Sunday, December 22, 2013

Post Solstice

Now we are on the other side of the solstice.  Most people think of this as the start of winter, the official begining of crappy weather, salt on the walkway, icicles pulling the rain gutters down, and wet wool sox.  

It all sounds a bit dismal, but there is an upside: from here on out the days get longer!  Well not actually, still only 24 hours and all but the daylight hours expand, which for me is the best part of winter.

My day started at the mens breakfast at our church.  Some weeks ago the pastor had asked if I would give a brief talk about what else; bicycles.  I told him I'd be happy to and in preparation I went to my favorite bike shop, told them what I was up to, and asked if I could borrow a bike for show and tell.  I chose a moderately priced comfort bike to prove the point that you don't have to spend a bucket of money to get a bike well suited to tooling around the neighborhood, or anywhere.  It actually went pretty well, the guys were interested in the equipment, the technology, and riding opportunities around the county.  Breakfast was an added bonus for me because a half hour later I was rolling out on a 100K 'solstice lite' permanent with my friends Brian and John. 

We had good talks along the way, visited roads we've ridden together hundreds of times, and even did the 'Three Stooges fix a flat tire" routine in cold rain out by the steam plant.  

Coming through Bucoda we saw Santa on the fire truck delivering a little Christmas joy to some kids who must have been on the 'nice' list.  In Rainier we met up with four other riders, who were out to prove that any weather is riding weather, if you don't think about it too seriously. 

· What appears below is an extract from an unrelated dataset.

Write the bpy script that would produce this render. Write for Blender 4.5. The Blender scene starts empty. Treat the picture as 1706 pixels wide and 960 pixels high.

Of course in that last 40k the wind had to pay a visit.  I am always amazed but never surprised to find that the wind seems only to blow from the direction you are headed on a bike, even when you change course, why is that?  About that short daylight thing; We finished befor dark, but only just.  We said our farewells, I picked up a rice bowl at the local teriyaki shop and drove off into the dark.

Once home, Chairman T. cat was on me like a duck on a junebug.  I like to think that he just loves me for who I am, but the fact that he was home alone all day (Mrs Dr C is away visiting her family) and that I smelled like Peking Pork probably had a lot to do with his affection.

After stripping off my soggy togs and making short work of the chow I checked the nest box.  Sure enough there were now only 5 little eggs and one squirmy little bark beetle grub.